На высоком уровне сохранялось в сонгайское время и строительство речных судов. Мы говорили уже об этой отрасли ремесленного производства, когда вспоминали рассказ мансы Мусы I об океанской экспедиции его предшественника. А для Сонгай, в котором флот служил не только транспортным, но и важнейшим боевым средством (да и как оно могло быть иначе, учитывая географическую среду, в которой выросло сонгайское общество!), значение судостроения было намного большим, чем в Мали.
Так что с внешней стороны все как будто обстояло благополучно. Но если повнимательнее вчитаться в описания западносуданских рынков, которыми мы обязаны Льву Африканскому, то рано или поздно обращает на себя внимание черта, которая поначалу удивляет, а потом начинает тревожить.
В самом деле, если так развито было текстильное производство, то почему и зачем на рынках крупных городов было столько европейских и варварийских, т.е., проще говоря, североафриканских,тканей? А главное, почему за них платили такие высокие, а подчас и просто бешеные цены? И отчего Лев Африканский подчеркивал именно эту дороговизну? А начав единожды вспоминать, мы дойдем и до рассказов ал-Омари и Ибн Баттуты о том, насколько высоко ценили в Мали парчу и другие высококачественные ткани... Так в чем же было дело?
Беда западноафриканского ремесла заключалась в том, что оно не могло соперничать с европейским или ближневосточным по качеству своих изделий. Поэтому все, что мало-мальски превосходило обычную местную ремесленную продукцию своим качеством, приходилось покупать в Северной Африке или через нее. Ввоз изделий иноземного ремесла в Западный Судан был невелик количественно, но зато сравнительно очень дорог. А значит, и покупать привозные товары могла только верхушка общества.
Но как раз эта-то верхушка не испытывала сколько-нибудь заметного интереса к совершенствованию местного ремесла, к повышению качества его продукции. Рутинная техника сельского хозяйства вполне довольствовалась традиционным уровнем орудий. Военные потребности тоже не подталкивали к качественному улучшению оружия: традиционных его видов сонгайскому воинству было вполне довольно, чтобы справиться с любым противником в Западной Африке.

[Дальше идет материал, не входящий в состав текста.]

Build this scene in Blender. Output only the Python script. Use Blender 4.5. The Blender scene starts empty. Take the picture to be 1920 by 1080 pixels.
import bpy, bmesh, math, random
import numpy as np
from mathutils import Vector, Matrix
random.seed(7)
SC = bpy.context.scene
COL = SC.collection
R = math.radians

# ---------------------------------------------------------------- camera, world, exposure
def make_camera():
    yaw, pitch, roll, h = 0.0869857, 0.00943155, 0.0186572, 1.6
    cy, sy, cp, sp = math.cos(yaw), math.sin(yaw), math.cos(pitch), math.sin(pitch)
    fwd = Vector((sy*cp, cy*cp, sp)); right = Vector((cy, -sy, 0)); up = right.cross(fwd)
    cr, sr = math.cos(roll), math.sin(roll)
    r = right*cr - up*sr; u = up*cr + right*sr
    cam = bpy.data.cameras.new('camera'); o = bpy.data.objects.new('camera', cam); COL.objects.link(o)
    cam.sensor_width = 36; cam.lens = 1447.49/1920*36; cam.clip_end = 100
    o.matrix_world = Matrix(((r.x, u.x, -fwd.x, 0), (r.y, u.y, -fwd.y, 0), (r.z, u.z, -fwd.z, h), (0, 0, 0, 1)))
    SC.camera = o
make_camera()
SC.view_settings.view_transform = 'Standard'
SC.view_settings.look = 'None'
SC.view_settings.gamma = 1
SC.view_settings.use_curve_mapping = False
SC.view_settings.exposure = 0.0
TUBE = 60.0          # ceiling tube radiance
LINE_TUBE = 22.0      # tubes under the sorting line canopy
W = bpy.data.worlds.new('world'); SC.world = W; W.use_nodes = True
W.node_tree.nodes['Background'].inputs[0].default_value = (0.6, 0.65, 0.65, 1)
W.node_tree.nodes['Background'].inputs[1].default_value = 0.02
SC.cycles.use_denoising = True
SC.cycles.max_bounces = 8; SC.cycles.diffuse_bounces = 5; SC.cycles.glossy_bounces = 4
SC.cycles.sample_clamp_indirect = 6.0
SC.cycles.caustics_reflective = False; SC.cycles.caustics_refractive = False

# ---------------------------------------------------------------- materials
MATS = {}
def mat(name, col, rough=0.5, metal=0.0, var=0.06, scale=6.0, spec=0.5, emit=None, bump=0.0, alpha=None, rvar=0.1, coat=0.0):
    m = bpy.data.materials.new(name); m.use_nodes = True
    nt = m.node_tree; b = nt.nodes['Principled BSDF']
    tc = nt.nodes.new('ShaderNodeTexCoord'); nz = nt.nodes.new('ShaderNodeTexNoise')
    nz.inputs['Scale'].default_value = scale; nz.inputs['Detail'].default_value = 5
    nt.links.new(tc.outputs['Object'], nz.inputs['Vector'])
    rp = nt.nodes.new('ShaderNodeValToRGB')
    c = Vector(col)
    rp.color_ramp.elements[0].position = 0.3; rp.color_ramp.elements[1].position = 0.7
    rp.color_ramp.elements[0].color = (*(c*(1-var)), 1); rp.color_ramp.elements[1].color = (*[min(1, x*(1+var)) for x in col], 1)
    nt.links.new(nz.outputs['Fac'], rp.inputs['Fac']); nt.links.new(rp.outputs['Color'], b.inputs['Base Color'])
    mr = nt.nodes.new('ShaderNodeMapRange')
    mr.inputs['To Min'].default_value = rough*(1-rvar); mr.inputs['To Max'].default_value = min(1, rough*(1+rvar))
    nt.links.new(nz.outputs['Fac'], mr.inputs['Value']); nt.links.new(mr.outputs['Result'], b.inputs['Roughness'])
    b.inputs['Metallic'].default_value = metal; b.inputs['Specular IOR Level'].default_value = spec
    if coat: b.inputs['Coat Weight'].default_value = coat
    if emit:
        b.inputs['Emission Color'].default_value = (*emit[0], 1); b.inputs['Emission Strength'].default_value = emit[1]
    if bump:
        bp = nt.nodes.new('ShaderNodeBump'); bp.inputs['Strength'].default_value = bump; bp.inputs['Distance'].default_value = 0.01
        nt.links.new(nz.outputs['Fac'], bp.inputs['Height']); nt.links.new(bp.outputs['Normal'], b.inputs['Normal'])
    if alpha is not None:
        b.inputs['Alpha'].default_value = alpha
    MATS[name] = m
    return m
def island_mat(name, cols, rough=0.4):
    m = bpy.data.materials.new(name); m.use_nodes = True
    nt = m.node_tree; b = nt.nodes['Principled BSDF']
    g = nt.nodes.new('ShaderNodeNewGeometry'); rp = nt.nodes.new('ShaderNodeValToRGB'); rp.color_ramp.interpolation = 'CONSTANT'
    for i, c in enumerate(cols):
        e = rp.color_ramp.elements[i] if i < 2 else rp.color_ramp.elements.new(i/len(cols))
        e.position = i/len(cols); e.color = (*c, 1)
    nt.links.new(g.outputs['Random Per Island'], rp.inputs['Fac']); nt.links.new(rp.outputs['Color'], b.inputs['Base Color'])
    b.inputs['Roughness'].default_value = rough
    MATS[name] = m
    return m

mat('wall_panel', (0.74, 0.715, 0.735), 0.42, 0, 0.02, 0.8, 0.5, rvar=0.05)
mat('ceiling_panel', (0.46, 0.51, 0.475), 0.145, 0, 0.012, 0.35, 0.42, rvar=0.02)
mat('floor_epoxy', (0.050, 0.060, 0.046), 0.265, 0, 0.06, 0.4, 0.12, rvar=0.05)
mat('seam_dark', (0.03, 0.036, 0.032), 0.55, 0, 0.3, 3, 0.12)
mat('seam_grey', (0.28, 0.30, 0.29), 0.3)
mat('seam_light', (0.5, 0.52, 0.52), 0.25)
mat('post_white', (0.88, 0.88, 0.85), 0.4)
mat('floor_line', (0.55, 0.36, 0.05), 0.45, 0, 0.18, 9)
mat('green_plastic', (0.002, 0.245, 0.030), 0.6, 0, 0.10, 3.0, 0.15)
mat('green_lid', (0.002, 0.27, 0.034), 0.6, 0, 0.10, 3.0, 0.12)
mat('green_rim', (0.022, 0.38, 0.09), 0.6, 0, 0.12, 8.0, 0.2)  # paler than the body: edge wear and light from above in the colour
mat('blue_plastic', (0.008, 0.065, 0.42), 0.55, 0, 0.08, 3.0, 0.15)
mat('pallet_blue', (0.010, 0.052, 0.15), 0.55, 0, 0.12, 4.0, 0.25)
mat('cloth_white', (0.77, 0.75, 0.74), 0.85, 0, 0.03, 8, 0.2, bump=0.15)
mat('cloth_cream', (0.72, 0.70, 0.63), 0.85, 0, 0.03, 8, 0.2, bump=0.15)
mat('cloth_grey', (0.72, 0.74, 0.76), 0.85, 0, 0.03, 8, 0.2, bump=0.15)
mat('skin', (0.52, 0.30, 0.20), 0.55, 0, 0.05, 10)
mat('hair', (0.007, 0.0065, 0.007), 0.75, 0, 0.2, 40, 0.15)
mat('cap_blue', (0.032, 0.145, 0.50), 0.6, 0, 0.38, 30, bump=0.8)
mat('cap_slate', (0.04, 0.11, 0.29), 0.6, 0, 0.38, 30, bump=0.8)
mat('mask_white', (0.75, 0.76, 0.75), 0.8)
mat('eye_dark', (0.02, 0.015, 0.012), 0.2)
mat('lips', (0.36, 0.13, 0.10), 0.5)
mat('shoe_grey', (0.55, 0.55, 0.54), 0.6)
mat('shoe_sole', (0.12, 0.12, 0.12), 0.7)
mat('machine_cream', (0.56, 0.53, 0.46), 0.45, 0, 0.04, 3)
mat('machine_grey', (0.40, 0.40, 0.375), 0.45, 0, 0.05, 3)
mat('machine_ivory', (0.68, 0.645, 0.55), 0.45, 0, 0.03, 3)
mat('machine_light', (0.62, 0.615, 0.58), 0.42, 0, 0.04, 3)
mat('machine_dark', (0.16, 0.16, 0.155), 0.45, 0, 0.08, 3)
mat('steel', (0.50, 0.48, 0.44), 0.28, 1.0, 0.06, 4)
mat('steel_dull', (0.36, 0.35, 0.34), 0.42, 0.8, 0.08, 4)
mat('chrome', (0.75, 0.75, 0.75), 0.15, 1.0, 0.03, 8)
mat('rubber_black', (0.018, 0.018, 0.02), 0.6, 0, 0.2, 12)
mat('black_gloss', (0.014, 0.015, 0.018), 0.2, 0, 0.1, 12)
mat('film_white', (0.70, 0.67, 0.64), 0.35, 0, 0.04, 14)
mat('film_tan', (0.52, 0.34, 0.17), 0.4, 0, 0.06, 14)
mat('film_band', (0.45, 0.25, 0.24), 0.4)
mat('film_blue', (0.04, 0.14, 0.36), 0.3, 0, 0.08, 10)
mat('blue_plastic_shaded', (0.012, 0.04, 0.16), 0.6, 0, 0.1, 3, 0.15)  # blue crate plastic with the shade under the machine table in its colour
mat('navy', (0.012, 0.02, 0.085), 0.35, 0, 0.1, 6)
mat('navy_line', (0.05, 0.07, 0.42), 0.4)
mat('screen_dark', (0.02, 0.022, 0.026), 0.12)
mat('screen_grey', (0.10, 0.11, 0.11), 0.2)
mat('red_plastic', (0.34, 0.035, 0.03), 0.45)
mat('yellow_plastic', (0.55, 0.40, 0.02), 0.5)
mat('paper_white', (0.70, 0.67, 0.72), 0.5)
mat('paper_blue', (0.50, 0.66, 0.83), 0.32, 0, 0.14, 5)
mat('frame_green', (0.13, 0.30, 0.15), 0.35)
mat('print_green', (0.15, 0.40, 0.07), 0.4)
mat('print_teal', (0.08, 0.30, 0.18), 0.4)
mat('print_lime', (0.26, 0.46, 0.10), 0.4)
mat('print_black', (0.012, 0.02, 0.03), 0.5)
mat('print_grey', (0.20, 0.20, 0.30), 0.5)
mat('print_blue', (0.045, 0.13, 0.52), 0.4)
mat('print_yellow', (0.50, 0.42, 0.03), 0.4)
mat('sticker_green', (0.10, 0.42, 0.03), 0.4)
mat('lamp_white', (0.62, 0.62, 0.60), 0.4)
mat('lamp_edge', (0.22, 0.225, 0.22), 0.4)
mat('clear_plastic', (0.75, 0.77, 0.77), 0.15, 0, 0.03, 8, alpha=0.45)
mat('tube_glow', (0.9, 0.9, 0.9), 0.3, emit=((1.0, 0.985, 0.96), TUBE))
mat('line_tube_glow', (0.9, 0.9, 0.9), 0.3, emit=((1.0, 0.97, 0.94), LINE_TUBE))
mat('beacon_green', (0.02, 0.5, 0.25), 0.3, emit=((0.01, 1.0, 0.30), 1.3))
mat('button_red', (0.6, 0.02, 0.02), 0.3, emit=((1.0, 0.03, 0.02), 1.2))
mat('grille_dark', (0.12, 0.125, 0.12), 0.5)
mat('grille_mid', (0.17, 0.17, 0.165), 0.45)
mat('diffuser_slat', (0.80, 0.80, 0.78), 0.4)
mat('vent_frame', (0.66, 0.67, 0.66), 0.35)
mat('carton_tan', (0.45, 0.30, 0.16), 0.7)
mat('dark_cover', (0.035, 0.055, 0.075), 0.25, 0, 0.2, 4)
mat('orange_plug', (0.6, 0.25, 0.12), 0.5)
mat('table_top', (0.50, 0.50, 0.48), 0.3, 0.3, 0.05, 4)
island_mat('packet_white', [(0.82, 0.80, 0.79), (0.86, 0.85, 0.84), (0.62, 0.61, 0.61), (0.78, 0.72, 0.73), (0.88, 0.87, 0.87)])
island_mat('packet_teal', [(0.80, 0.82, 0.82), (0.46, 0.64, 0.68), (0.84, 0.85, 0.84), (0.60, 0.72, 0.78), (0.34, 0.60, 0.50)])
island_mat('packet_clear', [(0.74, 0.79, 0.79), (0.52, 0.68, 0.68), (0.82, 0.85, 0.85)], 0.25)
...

Только при столкновении с марокканцами стала очевидной роковая роль все той же рутинной техники оружейного ремесла. Что же касается закупки предметов роскоши извне, то для этого социальные верхи Сонгайской державы располагали огромными по тем временам возможностями в виде все еще крупных (несмотря на отток части добычи в европейские фактории на побережье океана) запасов золота и большого числа невольников на продажу. Причем как раз в связи с некоторым перераспределением поступлений золота рабы приобрели особую важность как статья экспорта. А уж добыча их не представляла никаких затруднений: существовали и многовековые традиции охоты за людьми, и подавляющее военное превосходство, до поры до времени гарантировавшее сонгайской знати безнаказанность при такого рода охоте. Ну, а каковы были масштабы этого промысла, мы можем увидеть по сообщениям хронистов, да и по рассказу все того же Льва Африканского, особенно если их сопоставить.
Так вот, в «Истории искателя» рассказывается, как аския Дауд даровал однажды свободу группе зависимых людей и обратил сугубое внимание своих сыновей на необходимость это его, Дауда, повеление строго соблюдать (что уже само по себе, мягко говоря, симптоматично). Царевичи выслушали родителя с должным почтением, а потом старший из них заверил государя, что запрет на повторное порабощение только что освобожденных нарушаться не будет. А в заключение добавил: «Вот, это Сулейман, брат наш, который младший из нас годами. Если ты примешь решение послать отряд в какую-нибудь область страны неверующих, то он не проведет в разлуке с тобою и этой ночи, как захватит добычей десять тысяч невольников или больше». Можно, конечно, усомниться в конкретной цифре, но ведь в целом-то и смысл заявления вполне очевиден, да и масштабы явления тоже...
Любой поход завершался пригоном на рынки полона, который считали многими сотнями, а то и тысячами. После особо «успешных» операций на эти рынки «выбрасывались» такие количества живого товара, которые сразу же сбивали на него цену. Причем то были не разовые колебания конъюнктуры, а долговременная и прочная тенденция.
Вот мы видим у Льва Африканского рассказ о том, как в Гао «в базарный день продаются бесчисленные рабы, как мужчины, так и женщины. И девица пятнадцати лет продается за шесть дукатов, и за столько же — юноша». Это — середина второго десятилетия XVI в. Проходит два десятка лет, и после очередного похода аскии Исмаила, сына ал-Хадж Мухаммеда I, в область Гурма (т.е. на правобережье Нигера к юго-западу от Денди) цена взрослого раба на рынке в том же Гао составляет всего 300 раковин-каури[33], рассказывает нам «История Судана».